▶ DATA EXCERPT

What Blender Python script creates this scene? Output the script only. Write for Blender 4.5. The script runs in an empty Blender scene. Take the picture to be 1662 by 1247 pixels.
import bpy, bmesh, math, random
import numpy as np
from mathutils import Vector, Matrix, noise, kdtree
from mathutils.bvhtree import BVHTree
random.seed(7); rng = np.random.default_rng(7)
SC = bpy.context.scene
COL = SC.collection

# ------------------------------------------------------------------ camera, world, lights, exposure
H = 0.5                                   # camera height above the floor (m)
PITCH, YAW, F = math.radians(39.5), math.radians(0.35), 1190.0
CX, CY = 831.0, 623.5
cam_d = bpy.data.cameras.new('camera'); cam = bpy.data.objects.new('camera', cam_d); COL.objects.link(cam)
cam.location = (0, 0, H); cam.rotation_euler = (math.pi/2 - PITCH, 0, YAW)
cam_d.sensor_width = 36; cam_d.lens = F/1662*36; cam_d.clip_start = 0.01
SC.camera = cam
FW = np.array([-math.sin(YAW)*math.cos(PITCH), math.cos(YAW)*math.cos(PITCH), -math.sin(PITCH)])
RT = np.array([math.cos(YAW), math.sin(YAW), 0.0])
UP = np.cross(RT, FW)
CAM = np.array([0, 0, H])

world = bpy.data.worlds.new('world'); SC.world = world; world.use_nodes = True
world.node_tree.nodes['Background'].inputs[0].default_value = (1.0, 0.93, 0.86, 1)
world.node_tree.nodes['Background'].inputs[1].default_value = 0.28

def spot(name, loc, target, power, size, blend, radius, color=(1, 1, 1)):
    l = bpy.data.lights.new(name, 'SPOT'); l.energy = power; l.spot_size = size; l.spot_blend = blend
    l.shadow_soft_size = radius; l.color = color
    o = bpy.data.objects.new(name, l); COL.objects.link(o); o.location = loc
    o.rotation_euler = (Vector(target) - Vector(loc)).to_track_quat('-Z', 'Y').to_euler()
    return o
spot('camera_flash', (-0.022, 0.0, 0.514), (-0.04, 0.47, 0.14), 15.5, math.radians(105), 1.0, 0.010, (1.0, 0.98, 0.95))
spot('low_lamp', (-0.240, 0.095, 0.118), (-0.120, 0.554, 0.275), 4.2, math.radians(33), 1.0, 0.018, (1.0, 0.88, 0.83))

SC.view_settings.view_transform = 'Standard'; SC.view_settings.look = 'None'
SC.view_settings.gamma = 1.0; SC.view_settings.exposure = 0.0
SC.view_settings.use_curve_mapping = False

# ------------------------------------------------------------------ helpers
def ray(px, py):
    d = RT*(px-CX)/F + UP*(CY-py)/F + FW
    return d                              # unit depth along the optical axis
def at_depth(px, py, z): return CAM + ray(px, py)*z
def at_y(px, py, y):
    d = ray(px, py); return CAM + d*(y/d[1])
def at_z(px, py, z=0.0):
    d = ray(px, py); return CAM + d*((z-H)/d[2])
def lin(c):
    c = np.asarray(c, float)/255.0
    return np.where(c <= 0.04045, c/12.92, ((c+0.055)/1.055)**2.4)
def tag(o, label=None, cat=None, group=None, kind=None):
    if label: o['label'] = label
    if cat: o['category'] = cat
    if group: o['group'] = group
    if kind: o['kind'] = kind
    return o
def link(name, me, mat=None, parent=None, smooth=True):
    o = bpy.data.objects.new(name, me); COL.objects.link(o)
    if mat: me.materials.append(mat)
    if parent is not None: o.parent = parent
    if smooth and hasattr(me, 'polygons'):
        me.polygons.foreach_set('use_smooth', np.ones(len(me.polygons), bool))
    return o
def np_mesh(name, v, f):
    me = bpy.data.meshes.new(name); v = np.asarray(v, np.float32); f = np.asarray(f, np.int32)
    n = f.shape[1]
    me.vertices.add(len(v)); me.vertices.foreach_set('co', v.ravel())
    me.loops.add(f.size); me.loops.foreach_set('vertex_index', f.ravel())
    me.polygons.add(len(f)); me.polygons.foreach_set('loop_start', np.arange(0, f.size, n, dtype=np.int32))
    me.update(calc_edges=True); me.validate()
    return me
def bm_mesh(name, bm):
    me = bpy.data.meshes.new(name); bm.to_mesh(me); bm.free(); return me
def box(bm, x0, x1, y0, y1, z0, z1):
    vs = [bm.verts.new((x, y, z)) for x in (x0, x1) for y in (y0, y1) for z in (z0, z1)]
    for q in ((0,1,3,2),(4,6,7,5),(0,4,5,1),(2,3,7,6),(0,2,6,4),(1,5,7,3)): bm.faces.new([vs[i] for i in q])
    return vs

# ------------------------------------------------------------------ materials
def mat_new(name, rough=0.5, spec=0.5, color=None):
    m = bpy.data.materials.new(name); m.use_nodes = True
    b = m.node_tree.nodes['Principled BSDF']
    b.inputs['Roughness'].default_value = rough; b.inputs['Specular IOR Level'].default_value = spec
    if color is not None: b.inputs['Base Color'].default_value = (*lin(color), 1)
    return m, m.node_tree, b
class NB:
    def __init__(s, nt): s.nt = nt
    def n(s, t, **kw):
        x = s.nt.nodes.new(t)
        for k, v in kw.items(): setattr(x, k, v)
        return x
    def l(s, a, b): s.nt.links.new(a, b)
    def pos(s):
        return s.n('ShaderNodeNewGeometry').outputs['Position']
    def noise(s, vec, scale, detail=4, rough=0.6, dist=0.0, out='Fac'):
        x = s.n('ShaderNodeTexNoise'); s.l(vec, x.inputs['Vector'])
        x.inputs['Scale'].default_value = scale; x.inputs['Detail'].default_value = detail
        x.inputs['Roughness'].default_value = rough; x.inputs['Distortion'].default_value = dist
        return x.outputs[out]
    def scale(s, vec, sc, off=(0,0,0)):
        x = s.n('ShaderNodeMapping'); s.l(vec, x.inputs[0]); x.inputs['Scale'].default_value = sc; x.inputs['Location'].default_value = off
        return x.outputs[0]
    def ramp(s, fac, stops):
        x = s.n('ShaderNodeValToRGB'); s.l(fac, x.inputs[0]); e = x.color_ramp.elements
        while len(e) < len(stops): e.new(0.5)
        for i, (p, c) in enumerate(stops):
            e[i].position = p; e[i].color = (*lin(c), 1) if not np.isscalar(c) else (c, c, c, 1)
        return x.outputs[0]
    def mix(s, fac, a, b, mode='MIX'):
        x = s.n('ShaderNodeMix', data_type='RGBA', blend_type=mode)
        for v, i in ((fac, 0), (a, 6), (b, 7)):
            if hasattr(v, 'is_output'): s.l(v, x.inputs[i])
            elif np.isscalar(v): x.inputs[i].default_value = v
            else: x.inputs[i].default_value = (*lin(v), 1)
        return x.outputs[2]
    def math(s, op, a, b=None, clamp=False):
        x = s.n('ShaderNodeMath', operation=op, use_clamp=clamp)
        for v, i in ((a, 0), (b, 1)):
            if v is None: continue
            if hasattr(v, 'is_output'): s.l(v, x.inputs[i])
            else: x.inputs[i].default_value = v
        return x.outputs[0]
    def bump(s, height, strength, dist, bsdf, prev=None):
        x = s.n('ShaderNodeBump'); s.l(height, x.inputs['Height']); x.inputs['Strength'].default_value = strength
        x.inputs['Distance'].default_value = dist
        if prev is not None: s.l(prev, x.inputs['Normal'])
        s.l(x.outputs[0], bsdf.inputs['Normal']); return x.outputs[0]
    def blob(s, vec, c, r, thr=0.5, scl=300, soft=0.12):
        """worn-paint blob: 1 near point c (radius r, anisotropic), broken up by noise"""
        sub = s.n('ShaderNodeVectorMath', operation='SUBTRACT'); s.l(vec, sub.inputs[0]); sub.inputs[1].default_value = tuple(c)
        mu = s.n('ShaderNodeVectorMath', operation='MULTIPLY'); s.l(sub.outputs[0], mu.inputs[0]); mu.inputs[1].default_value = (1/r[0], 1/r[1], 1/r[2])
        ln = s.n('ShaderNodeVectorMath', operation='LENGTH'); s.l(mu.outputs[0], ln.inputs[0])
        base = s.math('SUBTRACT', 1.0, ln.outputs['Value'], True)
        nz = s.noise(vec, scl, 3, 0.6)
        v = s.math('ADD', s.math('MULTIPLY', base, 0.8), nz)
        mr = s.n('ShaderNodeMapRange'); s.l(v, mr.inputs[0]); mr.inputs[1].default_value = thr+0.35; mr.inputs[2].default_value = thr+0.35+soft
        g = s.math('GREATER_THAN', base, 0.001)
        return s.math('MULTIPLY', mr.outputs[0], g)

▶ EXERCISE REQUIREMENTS
In the data above, tally the lines holding "scene" and answer with the figure only.

▶ ANSWER
2